Keep up the great work and excellent writing!
best,
Jocelyn
PS- Are you working on Book #2?
Aidan,
Every now and then I read your blog (it’s one of the few I have bookmarked!) because your honesty and ability to paint a very emotionally realistic portrait of motherhood and life is very interesting and somewhat inspirational to me. I, too, went to an Ivy League school and moved to NYC after graduating to see if I could have any success in modeling. I did for about four years, absolutely loved NY, and met many of these “spoiled” women everyone is debating above. I guess this is why I’m drawn to your blog: because I have my own version of “Ivy League Insecurity” and one of my best friends is one of these so-called spoiled women. Her motto? “I’m not spoiled…he just loves me.”
While I’m only 27, and have never been a mother, I just wanted to tell you, for whatever it’s worth, that you seem like a very loving, self-aware, intelligent woman and that you should not waste one second questioning whether you are spoiled. You can’t be all of those things and be spoiled, as the very fact that you questioned it shows humility, I think. And asking for “luck,” tongue-in-cheek, is just that: a joke. Seems like women are very defensive over the very thing they should have all the confidence in the world in, no matter what form it takes: motherhood.
Anyway, good LUCK, get some good stories, and have fun!
Lauren
I am new to blogging but I find this blog to be so interesting!

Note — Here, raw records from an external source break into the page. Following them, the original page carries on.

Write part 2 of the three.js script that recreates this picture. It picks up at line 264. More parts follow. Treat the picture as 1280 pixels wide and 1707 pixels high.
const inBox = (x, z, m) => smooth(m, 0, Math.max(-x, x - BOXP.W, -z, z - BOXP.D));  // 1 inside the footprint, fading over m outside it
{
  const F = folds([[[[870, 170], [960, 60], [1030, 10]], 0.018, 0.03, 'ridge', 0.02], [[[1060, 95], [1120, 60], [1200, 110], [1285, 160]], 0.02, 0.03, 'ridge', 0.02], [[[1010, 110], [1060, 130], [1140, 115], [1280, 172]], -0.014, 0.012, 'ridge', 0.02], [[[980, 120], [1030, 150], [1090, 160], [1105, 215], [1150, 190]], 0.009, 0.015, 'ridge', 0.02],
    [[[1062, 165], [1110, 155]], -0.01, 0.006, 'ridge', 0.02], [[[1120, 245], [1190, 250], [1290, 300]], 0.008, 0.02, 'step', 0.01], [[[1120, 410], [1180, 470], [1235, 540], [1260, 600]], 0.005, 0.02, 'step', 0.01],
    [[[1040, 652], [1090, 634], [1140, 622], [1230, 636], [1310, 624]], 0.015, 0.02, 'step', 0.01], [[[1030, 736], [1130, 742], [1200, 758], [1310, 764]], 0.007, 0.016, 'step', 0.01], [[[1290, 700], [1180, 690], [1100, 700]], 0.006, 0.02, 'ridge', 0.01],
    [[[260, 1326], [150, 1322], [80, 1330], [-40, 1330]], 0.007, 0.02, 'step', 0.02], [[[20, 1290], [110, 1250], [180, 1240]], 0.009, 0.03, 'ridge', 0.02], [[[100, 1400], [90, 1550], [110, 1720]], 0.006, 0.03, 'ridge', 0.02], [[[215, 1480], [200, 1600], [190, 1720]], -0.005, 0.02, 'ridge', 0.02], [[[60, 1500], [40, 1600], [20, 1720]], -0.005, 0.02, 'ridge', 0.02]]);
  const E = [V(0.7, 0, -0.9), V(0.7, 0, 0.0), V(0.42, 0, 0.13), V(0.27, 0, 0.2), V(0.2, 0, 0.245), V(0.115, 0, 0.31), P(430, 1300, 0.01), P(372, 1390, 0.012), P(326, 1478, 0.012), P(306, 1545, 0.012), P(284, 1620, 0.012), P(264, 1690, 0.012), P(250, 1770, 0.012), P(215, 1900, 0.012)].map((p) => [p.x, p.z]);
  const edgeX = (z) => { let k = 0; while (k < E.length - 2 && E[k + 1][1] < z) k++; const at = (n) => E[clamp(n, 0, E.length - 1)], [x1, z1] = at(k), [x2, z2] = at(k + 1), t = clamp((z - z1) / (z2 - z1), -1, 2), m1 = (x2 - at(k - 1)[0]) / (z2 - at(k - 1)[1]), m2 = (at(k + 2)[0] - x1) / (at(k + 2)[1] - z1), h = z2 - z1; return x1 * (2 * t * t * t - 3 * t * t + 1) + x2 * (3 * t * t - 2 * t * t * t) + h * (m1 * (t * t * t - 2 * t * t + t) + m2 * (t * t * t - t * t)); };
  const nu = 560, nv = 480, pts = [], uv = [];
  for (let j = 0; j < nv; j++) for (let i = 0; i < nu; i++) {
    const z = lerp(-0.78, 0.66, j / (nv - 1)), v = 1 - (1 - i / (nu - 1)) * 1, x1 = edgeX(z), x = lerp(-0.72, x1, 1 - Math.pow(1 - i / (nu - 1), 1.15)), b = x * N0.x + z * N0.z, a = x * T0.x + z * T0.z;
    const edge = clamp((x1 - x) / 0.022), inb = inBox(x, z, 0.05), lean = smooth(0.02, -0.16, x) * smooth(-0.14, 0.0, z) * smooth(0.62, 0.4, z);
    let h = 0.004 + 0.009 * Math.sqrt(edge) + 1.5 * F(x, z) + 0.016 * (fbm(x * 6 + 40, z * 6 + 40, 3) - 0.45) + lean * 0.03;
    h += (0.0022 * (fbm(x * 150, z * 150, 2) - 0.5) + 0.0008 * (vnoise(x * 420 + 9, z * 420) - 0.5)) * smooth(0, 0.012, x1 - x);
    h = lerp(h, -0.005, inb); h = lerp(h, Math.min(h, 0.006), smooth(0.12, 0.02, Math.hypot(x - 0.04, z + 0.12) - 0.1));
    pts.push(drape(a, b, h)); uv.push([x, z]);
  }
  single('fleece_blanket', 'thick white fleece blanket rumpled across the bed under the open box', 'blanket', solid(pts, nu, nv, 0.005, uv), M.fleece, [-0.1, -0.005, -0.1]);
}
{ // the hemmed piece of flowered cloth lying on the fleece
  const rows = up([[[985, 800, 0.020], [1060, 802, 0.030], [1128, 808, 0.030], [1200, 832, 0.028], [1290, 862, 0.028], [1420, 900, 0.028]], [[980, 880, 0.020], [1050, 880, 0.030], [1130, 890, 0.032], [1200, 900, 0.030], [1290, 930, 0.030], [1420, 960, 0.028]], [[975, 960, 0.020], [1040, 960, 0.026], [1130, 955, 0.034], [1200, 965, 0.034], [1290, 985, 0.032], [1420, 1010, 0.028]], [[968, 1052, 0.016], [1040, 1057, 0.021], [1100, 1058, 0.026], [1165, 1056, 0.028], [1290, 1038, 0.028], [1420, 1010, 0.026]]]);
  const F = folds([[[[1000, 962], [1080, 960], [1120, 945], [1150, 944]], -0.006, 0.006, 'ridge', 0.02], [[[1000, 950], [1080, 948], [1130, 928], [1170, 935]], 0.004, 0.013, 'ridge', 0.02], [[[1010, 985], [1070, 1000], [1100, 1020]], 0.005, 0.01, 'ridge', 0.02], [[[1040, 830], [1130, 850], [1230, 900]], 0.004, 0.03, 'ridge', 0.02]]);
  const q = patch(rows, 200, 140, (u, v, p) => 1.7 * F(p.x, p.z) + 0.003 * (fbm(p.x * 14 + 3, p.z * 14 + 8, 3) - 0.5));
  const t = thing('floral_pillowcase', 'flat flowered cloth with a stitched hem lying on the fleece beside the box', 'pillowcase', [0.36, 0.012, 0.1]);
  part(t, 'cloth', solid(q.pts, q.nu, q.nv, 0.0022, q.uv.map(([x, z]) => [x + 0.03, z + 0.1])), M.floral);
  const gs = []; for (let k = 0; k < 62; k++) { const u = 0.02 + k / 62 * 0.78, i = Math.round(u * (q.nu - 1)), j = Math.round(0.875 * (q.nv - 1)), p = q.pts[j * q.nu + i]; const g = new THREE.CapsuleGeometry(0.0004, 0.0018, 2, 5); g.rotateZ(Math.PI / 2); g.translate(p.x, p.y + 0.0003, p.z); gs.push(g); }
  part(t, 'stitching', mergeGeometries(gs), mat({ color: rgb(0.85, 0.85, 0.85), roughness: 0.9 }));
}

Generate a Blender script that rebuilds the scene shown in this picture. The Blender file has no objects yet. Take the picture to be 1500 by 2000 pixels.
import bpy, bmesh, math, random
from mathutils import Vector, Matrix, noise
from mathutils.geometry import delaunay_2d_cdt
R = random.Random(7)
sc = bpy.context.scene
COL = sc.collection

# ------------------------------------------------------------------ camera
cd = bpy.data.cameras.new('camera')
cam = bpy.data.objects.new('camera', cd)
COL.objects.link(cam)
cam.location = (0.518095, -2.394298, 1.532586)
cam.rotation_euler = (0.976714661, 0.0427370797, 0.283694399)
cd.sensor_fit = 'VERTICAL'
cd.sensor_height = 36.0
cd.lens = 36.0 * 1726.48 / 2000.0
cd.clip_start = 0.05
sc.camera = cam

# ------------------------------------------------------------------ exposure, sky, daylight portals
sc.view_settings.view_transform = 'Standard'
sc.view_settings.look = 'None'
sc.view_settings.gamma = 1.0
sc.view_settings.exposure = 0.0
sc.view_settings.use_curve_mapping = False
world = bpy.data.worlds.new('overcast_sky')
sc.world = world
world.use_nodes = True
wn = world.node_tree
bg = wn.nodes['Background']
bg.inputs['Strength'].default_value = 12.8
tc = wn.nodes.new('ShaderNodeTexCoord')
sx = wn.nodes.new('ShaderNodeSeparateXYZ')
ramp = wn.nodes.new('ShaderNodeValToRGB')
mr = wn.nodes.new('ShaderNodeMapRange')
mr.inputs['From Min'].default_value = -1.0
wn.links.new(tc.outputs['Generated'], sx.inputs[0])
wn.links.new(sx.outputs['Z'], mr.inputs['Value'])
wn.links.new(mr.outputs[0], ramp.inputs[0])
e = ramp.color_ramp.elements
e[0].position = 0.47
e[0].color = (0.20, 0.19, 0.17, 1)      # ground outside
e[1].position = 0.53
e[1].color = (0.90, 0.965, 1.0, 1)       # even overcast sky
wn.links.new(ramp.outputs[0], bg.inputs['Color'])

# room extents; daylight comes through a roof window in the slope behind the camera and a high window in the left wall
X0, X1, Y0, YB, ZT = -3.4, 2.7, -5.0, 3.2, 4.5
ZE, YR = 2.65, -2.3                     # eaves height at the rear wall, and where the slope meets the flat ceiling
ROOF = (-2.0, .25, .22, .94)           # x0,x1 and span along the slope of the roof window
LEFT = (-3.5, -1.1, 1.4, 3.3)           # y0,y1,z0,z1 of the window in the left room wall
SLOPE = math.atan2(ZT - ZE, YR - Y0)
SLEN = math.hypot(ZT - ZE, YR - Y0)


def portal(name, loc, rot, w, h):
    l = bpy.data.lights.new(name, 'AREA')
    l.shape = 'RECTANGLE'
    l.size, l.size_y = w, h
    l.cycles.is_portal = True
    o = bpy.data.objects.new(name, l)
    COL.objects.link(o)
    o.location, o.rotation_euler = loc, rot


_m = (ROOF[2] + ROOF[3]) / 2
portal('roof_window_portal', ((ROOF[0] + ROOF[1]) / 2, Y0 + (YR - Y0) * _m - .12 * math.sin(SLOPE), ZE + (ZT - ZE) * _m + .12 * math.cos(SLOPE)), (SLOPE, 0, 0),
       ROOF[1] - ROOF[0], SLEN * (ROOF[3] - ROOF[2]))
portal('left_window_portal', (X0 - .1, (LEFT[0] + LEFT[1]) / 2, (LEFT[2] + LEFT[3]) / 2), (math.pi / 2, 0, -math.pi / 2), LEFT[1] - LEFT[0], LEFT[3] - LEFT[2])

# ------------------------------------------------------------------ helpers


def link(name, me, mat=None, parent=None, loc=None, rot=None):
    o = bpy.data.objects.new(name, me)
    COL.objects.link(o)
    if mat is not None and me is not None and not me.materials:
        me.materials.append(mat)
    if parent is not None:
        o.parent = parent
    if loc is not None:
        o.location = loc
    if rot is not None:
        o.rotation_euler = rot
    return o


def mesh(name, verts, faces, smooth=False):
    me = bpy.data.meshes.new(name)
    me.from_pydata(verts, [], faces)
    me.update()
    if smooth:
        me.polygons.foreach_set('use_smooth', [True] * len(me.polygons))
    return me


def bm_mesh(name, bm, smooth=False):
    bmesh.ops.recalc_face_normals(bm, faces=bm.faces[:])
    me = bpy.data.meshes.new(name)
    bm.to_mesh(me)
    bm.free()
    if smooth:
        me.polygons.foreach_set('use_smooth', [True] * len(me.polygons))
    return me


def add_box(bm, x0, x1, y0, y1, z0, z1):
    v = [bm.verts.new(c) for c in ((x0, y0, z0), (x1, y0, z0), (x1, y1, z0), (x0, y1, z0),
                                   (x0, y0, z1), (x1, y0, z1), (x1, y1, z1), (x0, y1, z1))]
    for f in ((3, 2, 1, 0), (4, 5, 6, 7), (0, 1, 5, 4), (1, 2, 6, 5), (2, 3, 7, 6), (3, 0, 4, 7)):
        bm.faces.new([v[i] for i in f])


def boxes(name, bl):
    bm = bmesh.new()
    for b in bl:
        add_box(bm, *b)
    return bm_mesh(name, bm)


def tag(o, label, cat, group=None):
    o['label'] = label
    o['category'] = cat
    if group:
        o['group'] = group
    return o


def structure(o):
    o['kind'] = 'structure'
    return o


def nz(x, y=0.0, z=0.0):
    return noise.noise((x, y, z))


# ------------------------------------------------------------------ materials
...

All I have to say is I am a mother to a 1 year old, I have a full time job (that is nice and flexible) and a full time nanny/caregiver/babysitter whatever title you want to use. For me, having help is necessary but it also makes me a better mother. I have also thought that if I were a stay at home mom I would still need help. I think it is one of the hardest (and yes rewarding) jobs to be a stay at home mom.